-- BEGIN --
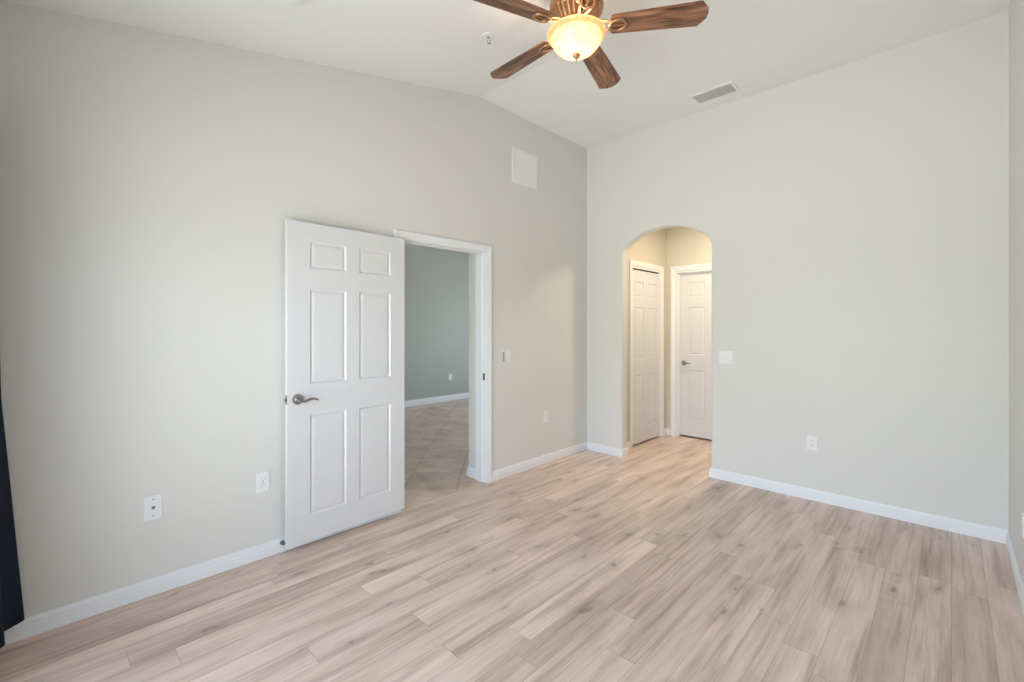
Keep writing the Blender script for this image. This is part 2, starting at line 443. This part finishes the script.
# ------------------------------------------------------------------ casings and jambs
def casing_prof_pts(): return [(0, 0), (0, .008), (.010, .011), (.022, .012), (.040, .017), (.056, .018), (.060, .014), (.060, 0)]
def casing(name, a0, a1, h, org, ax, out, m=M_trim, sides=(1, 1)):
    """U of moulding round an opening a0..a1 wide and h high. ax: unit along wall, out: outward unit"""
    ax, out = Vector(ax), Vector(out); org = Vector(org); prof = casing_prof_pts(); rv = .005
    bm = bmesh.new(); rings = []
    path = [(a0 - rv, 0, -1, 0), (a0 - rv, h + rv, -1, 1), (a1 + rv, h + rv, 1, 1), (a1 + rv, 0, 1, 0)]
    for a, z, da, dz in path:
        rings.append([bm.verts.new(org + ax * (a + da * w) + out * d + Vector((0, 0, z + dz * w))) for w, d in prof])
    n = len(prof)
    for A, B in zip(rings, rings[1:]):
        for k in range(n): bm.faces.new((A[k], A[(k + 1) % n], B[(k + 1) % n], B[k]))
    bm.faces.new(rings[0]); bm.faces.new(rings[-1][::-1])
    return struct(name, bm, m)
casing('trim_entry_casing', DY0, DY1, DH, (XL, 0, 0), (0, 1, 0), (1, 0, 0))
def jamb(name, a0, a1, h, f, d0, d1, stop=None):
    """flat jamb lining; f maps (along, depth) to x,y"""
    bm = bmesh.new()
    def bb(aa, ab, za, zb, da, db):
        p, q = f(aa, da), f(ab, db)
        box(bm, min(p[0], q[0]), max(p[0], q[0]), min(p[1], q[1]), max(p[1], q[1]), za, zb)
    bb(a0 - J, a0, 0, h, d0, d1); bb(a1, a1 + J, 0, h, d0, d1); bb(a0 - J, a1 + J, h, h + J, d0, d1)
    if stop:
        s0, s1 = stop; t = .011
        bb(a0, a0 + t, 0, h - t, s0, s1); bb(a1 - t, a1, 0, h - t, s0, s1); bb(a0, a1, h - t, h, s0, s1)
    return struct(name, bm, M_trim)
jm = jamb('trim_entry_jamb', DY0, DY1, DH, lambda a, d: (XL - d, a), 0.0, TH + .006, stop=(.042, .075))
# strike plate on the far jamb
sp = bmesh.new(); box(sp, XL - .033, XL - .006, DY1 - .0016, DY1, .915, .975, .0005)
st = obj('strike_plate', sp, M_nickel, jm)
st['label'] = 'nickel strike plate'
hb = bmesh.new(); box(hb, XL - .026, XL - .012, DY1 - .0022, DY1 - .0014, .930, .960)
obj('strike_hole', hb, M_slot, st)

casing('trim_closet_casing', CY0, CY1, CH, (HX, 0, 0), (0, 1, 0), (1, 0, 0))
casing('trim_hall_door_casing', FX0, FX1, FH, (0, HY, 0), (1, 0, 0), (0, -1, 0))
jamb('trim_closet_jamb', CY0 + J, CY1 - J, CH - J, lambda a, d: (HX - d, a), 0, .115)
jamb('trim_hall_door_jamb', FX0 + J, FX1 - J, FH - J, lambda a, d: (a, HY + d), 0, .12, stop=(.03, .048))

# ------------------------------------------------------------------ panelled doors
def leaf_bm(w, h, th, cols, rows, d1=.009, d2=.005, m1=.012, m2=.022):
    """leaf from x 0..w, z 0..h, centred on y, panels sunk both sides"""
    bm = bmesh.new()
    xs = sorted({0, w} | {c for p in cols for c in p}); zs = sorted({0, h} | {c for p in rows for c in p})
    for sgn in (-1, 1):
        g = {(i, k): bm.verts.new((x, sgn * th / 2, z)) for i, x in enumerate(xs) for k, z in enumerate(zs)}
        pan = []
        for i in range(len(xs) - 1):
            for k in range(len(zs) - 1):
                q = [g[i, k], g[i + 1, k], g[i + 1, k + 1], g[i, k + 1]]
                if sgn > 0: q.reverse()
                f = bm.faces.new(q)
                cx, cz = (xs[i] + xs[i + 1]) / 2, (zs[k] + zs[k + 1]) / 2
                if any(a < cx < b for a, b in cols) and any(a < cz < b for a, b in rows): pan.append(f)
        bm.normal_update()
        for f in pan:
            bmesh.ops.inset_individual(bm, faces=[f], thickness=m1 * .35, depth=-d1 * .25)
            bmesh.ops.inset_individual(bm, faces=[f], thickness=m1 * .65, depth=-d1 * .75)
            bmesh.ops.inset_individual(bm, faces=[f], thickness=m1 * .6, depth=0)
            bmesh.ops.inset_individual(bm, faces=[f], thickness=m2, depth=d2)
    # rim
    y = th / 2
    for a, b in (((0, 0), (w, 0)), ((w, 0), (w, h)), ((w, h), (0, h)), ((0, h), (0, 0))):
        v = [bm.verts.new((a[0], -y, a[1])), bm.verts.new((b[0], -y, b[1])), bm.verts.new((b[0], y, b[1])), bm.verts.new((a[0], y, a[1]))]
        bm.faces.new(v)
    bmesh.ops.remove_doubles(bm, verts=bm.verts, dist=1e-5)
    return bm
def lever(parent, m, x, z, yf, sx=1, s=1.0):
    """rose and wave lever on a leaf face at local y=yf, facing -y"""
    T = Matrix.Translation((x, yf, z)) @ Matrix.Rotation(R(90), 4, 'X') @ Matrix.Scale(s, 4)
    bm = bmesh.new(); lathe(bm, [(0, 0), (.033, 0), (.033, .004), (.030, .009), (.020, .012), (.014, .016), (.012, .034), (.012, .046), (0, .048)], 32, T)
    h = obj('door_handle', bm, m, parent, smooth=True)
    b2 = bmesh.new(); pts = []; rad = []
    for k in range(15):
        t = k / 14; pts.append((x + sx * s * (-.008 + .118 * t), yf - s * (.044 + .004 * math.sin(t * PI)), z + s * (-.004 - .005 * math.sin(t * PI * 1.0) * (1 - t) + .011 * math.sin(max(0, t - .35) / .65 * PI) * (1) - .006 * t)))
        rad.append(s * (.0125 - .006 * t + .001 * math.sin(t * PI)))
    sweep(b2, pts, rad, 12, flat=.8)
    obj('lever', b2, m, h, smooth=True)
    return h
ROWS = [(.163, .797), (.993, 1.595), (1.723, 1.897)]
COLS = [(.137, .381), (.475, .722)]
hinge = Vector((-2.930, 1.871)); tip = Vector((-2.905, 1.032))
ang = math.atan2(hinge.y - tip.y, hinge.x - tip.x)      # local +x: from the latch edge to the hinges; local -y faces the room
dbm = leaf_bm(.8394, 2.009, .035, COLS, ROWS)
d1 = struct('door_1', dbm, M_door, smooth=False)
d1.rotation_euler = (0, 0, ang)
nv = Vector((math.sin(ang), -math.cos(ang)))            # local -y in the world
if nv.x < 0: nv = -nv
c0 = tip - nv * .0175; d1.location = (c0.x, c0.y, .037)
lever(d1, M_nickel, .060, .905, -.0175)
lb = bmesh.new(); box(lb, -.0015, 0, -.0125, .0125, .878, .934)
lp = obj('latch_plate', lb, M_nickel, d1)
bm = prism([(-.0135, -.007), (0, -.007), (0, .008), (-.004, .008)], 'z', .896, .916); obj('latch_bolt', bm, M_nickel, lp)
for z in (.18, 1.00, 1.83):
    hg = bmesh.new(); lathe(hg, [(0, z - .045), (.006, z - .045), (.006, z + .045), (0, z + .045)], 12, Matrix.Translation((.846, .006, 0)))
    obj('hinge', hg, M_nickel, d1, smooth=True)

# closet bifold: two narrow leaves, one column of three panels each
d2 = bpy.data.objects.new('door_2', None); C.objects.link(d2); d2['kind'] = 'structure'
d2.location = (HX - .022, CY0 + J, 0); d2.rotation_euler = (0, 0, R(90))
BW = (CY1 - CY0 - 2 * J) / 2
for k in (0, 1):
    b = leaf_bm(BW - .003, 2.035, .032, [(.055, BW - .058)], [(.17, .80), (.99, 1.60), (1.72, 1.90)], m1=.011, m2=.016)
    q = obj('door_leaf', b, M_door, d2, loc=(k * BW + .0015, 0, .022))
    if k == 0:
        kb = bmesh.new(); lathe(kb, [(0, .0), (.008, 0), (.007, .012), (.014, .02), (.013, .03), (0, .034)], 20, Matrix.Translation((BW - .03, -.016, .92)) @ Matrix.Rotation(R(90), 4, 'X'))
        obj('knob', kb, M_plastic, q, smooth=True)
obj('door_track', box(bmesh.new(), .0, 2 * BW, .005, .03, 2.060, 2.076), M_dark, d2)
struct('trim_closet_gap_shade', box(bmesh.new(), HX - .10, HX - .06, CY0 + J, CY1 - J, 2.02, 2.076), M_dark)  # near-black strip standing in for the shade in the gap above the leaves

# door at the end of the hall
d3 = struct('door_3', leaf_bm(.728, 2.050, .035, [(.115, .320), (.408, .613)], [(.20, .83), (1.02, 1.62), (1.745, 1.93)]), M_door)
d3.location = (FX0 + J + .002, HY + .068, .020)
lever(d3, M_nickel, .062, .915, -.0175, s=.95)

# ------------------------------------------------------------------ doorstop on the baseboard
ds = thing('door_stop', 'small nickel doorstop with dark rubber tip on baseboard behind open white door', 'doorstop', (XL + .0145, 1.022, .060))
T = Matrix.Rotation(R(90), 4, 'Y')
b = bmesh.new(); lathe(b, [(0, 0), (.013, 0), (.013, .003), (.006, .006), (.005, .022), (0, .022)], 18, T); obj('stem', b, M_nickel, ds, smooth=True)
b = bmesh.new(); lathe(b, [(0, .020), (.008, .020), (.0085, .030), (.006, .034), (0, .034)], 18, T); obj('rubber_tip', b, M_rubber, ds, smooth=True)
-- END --
# Job:
Print the data above verbatim from the first line through the line holding "obj('strike_hole', hb, M_slot, st)", leaving every picture out.

# Task output:
Keep writing the Blender script for this image. This is part 2, starting at line 443. This part finishes the script.
# ------------------------------------------------------------------ casings and jambs
def casing_prof_pts(): return [(0, 0), (0, .008), (.010, .011), (.022, .012), (.040, .017), (.056, .018), (.060, .014), (.060, 0)]
def casing(name, a0, a1, h, org, ax, out, m=M_trim, sides=(1, 1)):
    """U of moulding round an opening a0..a1 wide and h high. ax: unit along wall, out: outward unit"""
    ax, out = Vector(ax), Vector(out); org = Vector(org); prof = casing_prof_pts(); rv = .005
    bm = bmesh.new(); rings = []
    path = [(a0 - rv, 0, -1, 0), (a0 - rv, h + rv, -1, 1), (a1 + rv, h + rv, 1, 1), (a1 + rv, 0, 1, 0)]
    for a, z, da, dz in path:
        rings.append([bm.verts.new(org + ax * (a + da * w) + out * d + Vector((0, 0, z + dz * w))) for w, d in prof])
    n = len(prof)
    for A, B in zip(rings, rings[1:]):
        for k in range(n): bm.faces.new((A[k], A[(k + 1) % n], B[(k + 1) % n], B[k]))
    bm.faces.new(rings[0]); bm.faces.new(rings[-1][::-1])
    return struct(name, bm, m)
casing('trim_entry_casing', DY0, DY1, DH, (XL, 0, 0), (0, 1, 0), (1, 0, 0))
def jamb(name, a0, a1, h, f, d0, d1, stop=None):
    """flat jamb lining; f maps (along, depth) to x,y"""
    bm = bmesh.new()
    def bb(aa, ab, za, zb, da, db):
        p, q = f(aa, da), f(ab, db)
        box(bm, min(p[0], q[0]), max(p[0], q[0]), min(p[1], q[1]), max(p[1], q[1]), za, zb)
    bb(a0 - J, a0, 0, h, d0, d1); bb(a1, a1 + J, 0, h, d0, d1); bb(a0 - J, a1 + J, h, h + J, d0, d1)
    if stop:
        s0, s1 = stop; t = .011
        bb(a0, a0 + t, 0, h - t, s0, s1); bb(a1 - t, a1, 0, h - t, s0, s1); bb(a0, a1, h - t, h, s0, s1)
    return struct(name, bm, M_trim)
jm = jamb('trim_entry_jamb', DY0, DY1, DH, lambda a, d: (XL - d, a), 0.0, TH + .006, stop=(.042, .075))
# strike plate on the far jamb
sp = bmesh.new(); box(sp, XL - .033, XL - .006, DY1 - .0016, DY1, .915, .975, .0005)
st = obj('strike_plate', sp, M_nickel, jm)
st['label'] = 'nickel strike plate'
hb = bmesh.new(); box(hb, XL - .026, XL - .012, DY1 - .0022, DY1 - .0014, .930, .960)
obj('strike_hole', hb, M_slot, st)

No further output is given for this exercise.